__WORK REQUIRED__:
Print exactly those lines that run from the beginning of the data to the line bearing "COL = SC.collection", inclusive.

__DATASET SECTION__:
** Begin **

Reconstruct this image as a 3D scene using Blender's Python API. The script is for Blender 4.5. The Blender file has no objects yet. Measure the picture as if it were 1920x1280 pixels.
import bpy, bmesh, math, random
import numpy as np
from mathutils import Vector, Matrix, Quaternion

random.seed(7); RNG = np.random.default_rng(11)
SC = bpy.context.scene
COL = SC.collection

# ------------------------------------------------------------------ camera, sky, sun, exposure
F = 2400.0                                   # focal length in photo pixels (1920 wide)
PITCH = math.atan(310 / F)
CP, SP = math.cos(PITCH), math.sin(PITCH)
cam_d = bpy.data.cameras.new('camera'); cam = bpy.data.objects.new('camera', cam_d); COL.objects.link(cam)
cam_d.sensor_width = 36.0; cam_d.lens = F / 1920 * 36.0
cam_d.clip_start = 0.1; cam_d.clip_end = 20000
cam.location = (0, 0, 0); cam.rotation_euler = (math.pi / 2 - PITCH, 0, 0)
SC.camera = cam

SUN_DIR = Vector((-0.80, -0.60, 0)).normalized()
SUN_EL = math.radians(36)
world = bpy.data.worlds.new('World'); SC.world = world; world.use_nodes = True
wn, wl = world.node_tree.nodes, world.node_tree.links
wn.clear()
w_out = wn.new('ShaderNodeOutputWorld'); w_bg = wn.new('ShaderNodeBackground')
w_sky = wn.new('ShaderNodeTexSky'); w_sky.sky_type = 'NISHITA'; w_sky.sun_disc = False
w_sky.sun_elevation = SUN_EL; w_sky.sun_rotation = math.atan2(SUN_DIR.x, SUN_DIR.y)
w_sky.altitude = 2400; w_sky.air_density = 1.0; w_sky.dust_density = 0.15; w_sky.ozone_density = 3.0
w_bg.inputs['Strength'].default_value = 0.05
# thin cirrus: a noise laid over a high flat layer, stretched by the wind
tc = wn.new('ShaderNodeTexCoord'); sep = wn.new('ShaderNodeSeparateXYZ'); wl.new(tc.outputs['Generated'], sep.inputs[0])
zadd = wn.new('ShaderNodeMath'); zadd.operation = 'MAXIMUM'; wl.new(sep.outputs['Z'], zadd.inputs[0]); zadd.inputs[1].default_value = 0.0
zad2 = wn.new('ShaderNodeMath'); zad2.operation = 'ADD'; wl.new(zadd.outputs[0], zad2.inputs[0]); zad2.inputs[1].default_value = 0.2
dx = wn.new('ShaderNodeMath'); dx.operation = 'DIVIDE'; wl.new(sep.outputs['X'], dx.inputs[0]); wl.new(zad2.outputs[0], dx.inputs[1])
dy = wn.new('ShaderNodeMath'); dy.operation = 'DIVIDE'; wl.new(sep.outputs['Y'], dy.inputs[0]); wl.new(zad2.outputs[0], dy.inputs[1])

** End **

__EXERCISE OUTPUT__:
Reconstruct this image as a 3D scene using Blender's Python API. The script is for Blender 4.5. The Blender file has no objects yet. Measure the picture as if it were 1920x1280 pixels.
import bpy, bmesh, math, random
import numpy as np
from mathutils import Vector, Matrix, Quaternion

random.seed(7); RNG = np.random.default_rng(11)
SC = bpy.context.scene
COL = SC.collection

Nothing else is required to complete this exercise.